** Your instructions **
Give every line of the material again, exactly as written.
begin Dataset extract
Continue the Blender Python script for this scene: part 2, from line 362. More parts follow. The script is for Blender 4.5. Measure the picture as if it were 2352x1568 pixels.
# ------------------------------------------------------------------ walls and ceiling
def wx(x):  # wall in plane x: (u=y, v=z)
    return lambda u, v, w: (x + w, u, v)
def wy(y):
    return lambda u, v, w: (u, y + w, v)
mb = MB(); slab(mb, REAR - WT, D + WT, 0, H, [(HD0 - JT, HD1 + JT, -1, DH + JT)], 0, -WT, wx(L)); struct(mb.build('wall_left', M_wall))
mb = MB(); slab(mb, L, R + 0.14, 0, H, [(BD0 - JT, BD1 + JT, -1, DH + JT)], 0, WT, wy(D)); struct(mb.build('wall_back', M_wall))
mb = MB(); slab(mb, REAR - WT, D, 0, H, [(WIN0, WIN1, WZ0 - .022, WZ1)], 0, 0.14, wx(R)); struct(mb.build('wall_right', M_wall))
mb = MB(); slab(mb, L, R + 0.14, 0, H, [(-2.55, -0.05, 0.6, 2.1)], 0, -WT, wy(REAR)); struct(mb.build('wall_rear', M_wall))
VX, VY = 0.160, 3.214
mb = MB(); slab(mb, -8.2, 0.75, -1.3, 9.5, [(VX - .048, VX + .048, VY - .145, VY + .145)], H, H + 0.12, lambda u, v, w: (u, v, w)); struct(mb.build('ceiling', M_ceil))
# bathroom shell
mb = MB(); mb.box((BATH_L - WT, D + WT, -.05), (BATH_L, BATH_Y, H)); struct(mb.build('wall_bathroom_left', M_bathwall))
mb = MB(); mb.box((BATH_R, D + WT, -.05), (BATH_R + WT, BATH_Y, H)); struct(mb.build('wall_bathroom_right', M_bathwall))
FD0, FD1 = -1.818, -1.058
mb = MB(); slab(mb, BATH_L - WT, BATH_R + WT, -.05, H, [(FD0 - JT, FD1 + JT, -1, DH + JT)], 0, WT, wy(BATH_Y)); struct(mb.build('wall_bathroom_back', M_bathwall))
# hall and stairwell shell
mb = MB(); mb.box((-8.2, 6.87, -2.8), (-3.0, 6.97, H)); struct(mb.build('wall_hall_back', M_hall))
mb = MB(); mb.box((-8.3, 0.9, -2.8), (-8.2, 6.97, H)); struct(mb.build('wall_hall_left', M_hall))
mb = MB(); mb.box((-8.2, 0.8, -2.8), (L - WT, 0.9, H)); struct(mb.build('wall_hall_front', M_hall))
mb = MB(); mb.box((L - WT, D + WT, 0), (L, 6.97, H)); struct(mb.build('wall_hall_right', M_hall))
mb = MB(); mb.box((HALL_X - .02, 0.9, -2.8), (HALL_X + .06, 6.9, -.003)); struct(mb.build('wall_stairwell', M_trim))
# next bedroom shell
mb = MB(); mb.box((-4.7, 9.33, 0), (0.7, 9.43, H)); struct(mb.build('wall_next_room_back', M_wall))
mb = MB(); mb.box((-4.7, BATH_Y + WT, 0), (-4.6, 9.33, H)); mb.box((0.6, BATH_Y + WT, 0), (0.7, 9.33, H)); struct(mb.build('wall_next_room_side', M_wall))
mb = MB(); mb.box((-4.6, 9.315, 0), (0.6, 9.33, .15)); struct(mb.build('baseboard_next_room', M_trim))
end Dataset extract
** Solution for this task **
Continue the Blender Python script for this scene: part 2, from line 362. More parts follow. The script is for Blender 4.5. Measure the picture as if it were 2352x1568 pixels.
# ------------------------------------------------------------------ walls and ceiling
def wx(x):  # wall in plane x: (u=y, v=z)
    return lambda u, v, w: (x + w, u, v)
def wy(y):
    return lambda u, v, w: (u, y + w, v)
mb = MB(); slab(mb, REAR - WT, D + WT, 0, H, [(HD0 - JT, HD1 + JT, -1, DH + JT)], 0, -WT, wx(L)); struct(mb.build('wall_left', M_wall))
mb = MB(); slab(mb, L, R + 0.14, 0, H, [(BD0 - JT, BD1 + JT, -1, DH + JT)], 0, WT, wy(D)); struct(mb.build('wall_back', M_wall))
mb = MB(); slab(mb, REAR - WT, D, 0, H, [(WIN0, WIN1, WZ0 - .022, WZ1)], 0, 0.14, wx(R)); struct(mb.build('wall_right', M_wall))
mb = MB(); slab(mb, L, R + 0.14, 0, H, [(-2.55, -0.05, 0.6, 2.1)], 0, -WT, wy(REAR)); struct(mb.build('wall_rear', M_wall))
VX, VY = 0.160, 3.214
mb = MB(); slab(mb, -8.2, 0.75, -1.3, 9.5, [(VX - .048, VX + .048, VY - .145, VY + .145)], H, H + 0.12, lambda u, v, w: (u, v, w)); struct(mb.build('ceiling', M_ceil))
# bathroom shell
mb = MB(); mb.box((BATH_L - WT, D + WT, -.05), (BATH_L, BATH_Y, H)); struct(mb.build('wall_bathroom_left', M_bathwall))
mb = MB(); mb.box((BATH_R, D + WT, -.05), (BATH_R + WT, BATH_Y, H)); struct(mb.build('wall_bathroom_right', M_bathwall))
FD0, FD1 = -1.818, -1.058
mb = MB(); slab(mb, BATH_L - WT, BATH_R + WT, -.05, H, [(FD0 - JT, FD1 + JT, -1, DH + JT)], 0, WT, wy(BATH_Y)); struct(mb.build('wall_bathroom_back', M_bathwall))
# hall and stairwell shell
mb = MB(); mb.box((-8.2, 6.87, -2.8), (-3.0, 6.97, H)); struct(mb.build('wall_hall_back', M_hall))
mb = MB(); mb.box((-8.3, 0.9, -2.8), (-8.2, 6.97, H)); struct(mb.build('wall_hall_left', M_hall))
mb = MB(); mb.box((-8.2, 0.8, -2.8), (L - WT, 0.9, H)); struct(mb.build('wall_hall_front', M_hall))
mb = MB(); mb.box((L - WT, D + WT, 0), (L, 6.97, H)); struct(mb.build('wall_hall_right', M_hall))
mb = MB(); mb.box((HALL_X - .02, 0.9, -2.8), (HALL_X + .06, 6.9, -.003)); struct(mb.build('wall_stairwell', M_trim))
# next bedroom shell
mb = MB(); mb.box((-4.7, 9.33, 0), (0.7, 9.43, H)); struct(mb.build('wall_next_room_back', M_wall))
mb = MB(); mb.box((-4.7, BATH_Y + WT, 0), (-4.6, 9.33, H)); mb.box((0.6, BATH_Y + WT, 0), (0.7, 9.33, H)); struct(mb.build('wall_next_room_side', M_wall))
mb = MB(); mb.box((-4.6, 9.315, 0), (0.6, 9.33, .15)); struct(mb.build('baseboard_next_room', M_trim))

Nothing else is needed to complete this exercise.